MYSTERY WIRE — Las Vegas businessman Robert Bigelow is once again making headlines around the world. This week he announced the formation of the Bigelow Institute for Consciousness Studies (BICS).

Along with BICS he announced a global essay contest. BICS is seeking input from scientists, religious scholars, consciousness researchers, and anyone else who can provide evidence of an afterlife.
As an incentive, BICS will award $500,000 for the top essay, $300,000 for the second best, and $150,000 for third place.
Now, the New York Times is taking an interest in Bigelow’s challenge.
In a new article written by Ralph Blumenthal, Bigelow is quoted as saying he is looking for the best evidence for “the survival of consciousness after permanent bodily death.”
Blumenthal reports this isn’t the first time Bigelow has publicly looked for answers to these questions.
Finding few researchers seriously studying afterlife experiences, the couple in 1997 endowed the Bigelow Chair of Consciousness Studies at the University of Nevada Las Vegas with a $3.7 million gift.

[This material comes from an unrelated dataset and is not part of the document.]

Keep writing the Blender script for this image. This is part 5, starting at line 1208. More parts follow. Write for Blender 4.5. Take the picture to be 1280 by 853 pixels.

Charles T. Tart, a spiritually inclined transpersonal psychologist, and Raymond Moody, an author who popularized the study of near-death experiences, became the first two chairs, but Mr. Bigelow shut down the program after several years. “Sadly, we just couldn’t make enough progress in research aspects,” he said.
The New York Times, ralph blumenthal
The Times goes into great detail in this new article about Bigelow’s past as the man behind Bigelow Aerospace and the National Institute for Discovery Science (NIDS), a think tank and research program which investigated UFO issues, as well as survival of consciousness.